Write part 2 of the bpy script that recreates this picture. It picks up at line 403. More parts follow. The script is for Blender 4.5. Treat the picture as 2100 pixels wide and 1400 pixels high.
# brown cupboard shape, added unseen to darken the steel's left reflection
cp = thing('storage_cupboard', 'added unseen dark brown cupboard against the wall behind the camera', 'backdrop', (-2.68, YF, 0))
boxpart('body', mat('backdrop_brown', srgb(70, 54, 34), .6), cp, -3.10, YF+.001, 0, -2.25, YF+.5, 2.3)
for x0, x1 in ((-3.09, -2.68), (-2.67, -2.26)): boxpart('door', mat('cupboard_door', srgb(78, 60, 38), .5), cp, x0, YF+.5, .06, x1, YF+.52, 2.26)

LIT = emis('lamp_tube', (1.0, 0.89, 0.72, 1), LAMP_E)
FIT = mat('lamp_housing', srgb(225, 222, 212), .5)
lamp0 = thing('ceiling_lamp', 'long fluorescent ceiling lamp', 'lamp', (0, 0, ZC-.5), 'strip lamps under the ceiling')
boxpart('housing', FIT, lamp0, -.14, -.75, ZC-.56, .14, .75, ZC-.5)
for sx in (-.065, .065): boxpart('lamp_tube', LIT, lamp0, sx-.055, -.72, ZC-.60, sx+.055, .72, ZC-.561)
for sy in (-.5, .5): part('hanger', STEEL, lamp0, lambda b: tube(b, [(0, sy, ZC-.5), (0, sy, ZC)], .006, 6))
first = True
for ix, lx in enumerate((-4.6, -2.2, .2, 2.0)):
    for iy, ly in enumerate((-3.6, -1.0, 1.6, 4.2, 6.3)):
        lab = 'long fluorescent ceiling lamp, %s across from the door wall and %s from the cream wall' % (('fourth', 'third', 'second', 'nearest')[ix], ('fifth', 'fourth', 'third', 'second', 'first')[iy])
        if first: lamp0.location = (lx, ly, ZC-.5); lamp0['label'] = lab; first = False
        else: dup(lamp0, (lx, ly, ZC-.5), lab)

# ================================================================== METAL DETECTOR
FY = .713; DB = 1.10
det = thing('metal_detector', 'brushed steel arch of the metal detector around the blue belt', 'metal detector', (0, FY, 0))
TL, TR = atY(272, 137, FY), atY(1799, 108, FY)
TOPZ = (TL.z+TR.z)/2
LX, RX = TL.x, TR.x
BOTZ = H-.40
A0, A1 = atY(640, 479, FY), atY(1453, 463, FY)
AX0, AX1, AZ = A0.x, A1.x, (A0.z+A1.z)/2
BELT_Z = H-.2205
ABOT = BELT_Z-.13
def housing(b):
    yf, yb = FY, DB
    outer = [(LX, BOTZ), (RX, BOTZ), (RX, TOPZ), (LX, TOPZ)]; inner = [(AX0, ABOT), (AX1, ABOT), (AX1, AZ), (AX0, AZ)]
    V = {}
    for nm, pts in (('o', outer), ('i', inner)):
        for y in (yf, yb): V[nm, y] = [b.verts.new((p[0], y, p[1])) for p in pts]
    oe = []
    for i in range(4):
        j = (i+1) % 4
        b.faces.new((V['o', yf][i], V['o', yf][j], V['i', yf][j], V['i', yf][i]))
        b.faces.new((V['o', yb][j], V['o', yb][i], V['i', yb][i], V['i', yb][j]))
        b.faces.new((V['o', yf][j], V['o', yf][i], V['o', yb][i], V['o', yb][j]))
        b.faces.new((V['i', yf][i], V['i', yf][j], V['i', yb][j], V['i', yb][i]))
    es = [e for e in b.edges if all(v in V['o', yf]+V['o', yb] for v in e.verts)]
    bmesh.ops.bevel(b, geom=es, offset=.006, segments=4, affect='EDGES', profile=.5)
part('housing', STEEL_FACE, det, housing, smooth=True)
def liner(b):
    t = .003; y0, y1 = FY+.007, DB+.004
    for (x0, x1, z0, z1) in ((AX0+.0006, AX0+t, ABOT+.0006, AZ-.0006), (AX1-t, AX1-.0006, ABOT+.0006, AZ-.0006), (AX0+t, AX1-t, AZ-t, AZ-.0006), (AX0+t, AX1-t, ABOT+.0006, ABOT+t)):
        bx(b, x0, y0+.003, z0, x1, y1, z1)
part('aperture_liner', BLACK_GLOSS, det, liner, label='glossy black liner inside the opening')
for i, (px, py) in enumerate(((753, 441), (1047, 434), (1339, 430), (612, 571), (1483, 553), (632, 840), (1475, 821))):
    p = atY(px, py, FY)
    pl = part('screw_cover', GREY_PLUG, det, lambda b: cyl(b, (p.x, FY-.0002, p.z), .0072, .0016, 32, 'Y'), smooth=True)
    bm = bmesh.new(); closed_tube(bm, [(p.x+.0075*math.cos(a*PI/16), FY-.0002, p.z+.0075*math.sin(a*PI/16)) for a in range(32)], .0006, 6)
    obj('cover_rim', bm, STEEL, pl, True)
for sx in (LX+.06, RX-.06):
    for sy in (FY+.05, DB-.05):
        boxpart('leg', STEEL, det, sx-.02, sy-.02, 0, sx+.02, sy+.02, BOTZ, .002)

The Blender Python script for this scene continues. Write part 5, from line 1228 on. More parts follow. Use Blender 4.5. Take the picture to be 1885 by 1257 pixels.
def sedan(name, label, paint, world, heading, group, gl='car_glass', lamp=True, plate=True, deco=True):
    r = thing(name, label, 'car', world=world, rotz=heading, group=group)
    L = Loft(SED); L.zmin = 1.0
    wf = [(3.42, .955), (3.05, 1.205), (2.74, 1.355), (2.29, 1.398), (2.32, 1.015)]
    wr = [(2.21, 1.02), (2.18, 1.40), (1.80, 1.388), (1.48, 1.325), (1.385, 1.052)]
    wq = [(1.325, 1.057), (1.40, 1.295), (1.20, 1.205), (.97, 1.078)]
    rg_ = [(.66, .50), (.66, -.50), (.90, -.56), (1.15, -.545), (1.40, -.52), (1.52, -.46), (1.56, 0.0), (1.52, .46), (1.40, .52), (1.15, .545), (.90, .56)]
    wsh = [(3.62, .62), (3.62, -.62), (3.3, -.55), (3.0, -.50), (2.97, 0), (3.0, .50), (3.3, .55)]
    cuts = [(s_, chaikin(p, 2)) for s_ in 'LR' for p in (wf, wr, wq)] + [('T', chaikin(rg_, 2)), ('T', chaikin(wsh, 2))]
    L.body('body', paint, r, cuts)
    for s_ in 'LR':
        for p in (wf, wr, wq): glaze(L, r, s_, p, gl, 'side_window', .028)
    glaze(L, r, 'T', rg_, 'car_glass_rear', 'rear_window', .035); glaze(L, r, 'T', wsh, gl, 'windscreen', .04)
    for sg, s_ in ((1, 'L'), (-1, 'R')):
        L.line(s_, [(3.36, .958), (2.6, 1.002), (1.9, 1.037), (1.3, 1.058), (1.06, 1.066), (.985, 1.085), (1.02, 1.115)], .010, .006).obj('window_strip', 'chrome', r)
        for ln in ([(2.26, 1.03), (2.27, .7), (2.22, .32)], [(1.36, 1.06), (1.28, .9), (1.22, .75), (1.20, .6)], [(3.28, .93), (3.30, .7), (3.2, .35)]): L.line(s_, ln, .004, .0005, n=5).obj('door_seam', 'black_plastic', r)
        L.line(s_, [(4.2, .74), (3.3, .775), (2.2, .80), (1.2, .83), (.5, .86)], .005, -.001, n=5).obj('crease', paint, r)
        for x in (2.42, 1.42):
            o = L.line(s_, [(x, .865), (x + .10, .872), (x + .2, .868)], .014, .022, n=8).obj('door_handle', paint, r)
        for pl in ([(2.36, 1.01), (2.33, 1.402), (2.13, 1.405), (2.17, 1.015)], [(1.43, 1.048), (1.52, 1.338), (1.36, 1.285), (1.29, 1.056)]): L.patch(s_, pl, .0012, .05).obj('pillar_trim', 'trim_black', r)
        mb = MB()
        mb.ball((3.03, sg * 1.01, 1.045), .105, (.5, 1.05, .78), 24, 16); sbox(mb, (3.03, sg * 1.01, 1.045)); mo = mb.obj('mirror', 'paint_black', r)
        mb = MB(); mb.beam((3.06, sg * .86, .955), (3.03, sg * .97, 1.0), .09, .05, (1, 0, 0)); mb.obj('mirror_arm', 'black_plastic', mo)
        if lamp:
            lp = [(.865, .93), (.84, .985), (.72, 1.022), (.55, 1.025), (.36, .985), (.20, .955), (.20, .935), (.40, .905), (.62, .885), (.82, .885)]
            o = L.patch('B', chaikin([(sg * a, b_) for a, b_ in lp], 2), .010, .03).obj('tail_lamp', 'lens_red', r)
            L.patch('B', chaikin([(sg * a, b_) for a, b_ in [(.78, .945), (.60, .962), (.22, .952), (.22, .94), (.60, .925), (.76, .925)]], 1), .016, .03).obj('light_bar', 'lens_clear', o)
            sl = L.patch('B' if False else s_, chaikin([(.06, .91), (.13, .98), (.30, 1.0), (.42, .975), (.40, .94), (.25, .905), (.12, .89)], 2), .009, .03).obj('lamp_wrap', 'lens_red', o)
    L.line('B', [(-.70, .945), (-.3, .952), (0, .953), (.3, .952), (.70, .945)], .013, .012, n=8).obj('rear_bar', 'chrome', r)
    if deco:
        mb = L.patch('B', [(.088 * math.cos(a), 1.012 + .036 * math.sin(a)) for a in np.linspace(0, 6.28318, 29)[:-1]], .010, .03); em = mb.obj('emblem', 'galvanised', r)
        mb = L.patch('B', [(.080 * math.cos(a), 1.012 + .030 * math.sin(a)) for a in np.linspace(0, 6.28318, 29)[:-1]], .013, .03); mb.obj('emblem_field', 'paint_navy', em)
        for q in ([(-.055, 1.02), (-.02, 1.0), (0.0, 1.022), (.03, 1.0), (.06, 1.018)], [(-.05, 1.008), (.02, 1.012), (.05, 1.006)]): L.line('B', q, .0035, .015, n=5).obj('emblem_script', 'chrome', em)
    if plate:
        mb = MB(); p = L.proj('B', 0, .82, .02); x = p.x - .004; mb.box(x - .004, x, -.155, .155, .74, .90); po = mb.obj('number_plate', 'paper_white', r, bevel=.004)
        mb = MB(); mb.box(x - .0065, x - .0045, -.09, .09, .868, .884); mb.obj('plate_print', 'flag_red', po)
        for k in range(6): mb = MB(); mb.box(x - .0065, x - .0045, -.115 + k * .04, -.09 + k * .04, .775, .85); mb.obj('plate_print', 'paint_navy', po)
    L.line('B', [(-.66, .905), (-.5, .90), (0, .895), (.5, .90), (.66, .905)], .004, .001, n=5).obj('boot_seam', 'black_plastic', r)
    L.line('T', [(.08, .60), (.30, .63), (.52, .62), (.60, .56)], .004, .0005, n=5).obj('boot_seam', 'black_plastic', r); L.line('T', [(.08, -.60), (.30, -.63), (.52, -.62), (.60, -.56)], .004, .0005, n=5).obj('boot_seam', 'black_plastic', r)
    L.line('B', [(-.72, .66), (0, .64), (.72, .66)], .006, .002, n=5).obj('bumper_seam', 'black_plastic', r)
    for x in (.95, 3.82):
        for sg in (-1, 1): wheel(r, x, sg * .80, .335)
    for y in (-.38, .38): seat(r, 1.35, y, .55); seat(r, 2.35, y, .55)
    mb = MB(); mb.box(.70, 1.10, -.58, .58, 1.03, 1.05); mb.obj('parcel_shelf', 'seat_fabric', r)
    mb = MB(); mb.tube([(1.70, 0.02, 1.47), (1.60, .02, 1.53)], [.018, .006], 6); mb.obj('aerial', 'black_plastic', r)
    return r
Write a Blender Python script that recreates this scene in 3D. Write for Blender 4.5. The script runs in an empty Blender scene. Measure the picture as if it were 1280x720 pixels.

▶ [Problem to solve]: Reproduce verbatim only this range: the first line of the material through the line that contains "for x0, x1 in", inclusive.

▶ [Output below]:
Write part 2 of the bpy script that recreates this picture. It picks up at line 403. More parts follow. The script is for Blender 4.5. Treat the picture as 2100 pixels wide and 1400 pixels high.
# brown cupboard shape, added unseen to darken the steel's left reflection
cp = thing('storage_cupboard', 'added unseen dark brown cupboard against the wall behind the camera', 'backdrop', (-2.68, YF, 0))
boxpart('body', mat('backdrop_brown', srgb(70, 54, 34), .6), cp, -3.10, YF+.001, 0, -2.25, YF+.5, 2.3)
for x0, x1 in ((-3.09, -2.68), (-2.67, -2.26)): boxpart('door', mat('cupboard_door', srgb(78, 60, 38), .5), cp, x0, YF+.5, .06, x1, YF+.52, 2.26)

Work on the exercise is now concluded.